522. Миром уже нельзя

В последнюю мою поездку в Москву мой старый приятель Борис Чугин, тоже бывший секретарь райкома комсомола, пригласил меня поужинать с его друзьями, руководителями крупных московских автохозяйств. Я слушал их мнения о положении в стране.

— Теперь наши шоферы свободные. Хотят — работают, хотят — нет. Парткома нет, в такси девок трахают, жены по привычке к нам жаловаться приходят, а мы им: свобода теперь. КГБ не боятся — валютой спекулируют, баб иностранцам в открытую продают. Все бы хорошо, да вот выпивать запретили. Ты представляешь, что это такое: свободный мужик, а нельзя пить?

— И что дальше? — спросил я.

— КГБ и военные должны взять власть. Миром уже нельзя.

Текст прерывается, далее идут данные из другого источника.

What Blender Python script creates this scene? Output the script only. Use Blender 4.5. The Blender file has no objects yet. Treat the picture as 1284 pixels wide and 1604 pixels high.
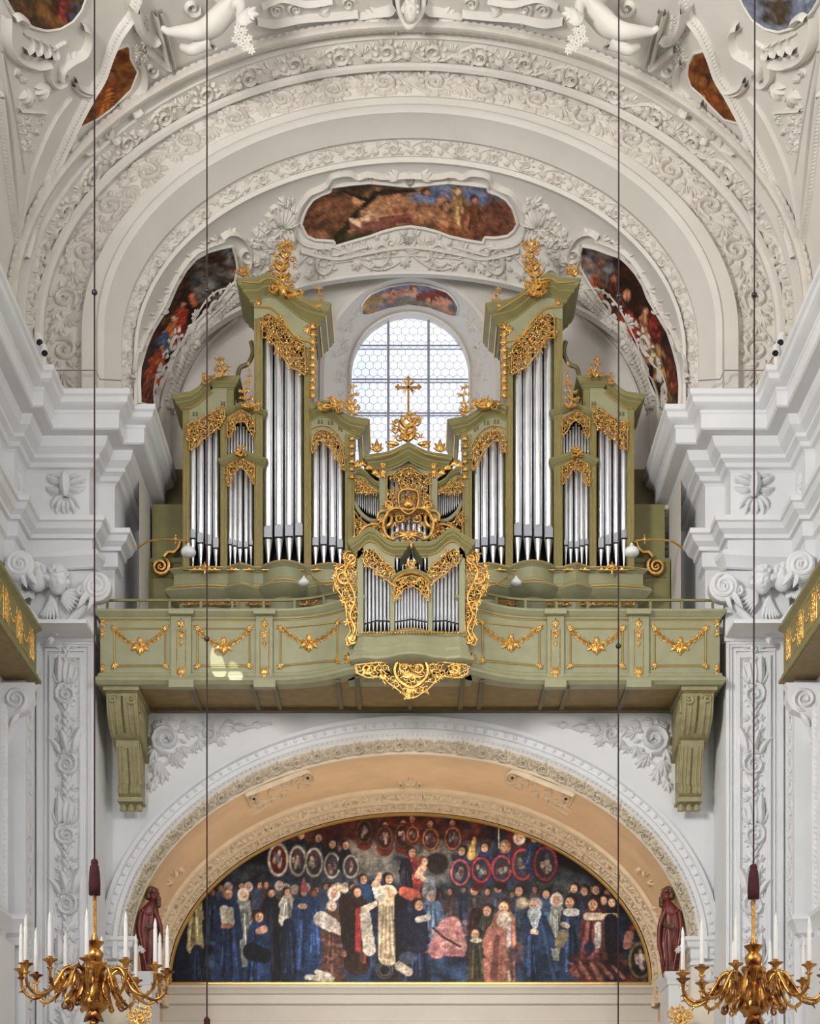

523. Невозвращенцы и извращенцы

Владлен Кутасов, которому я обязан превращением из клерка Государственного комитета по науке сначала в секретари райкома комсомола, а потом во вторые секретари посольства в Алжире, был очень идейным коммунистом. Меня удивило, когда в 1985 году на праздновании его шестидесятилетия он отозвал меня в сторону и сказал:

— Ты знаешь иностранные языки и бываешь за границей. Раньше тех, кто не возвращался из-за границы, называли «невозвращенцами», а теперь тех, кто возвращается, — «извращенцами». Понял?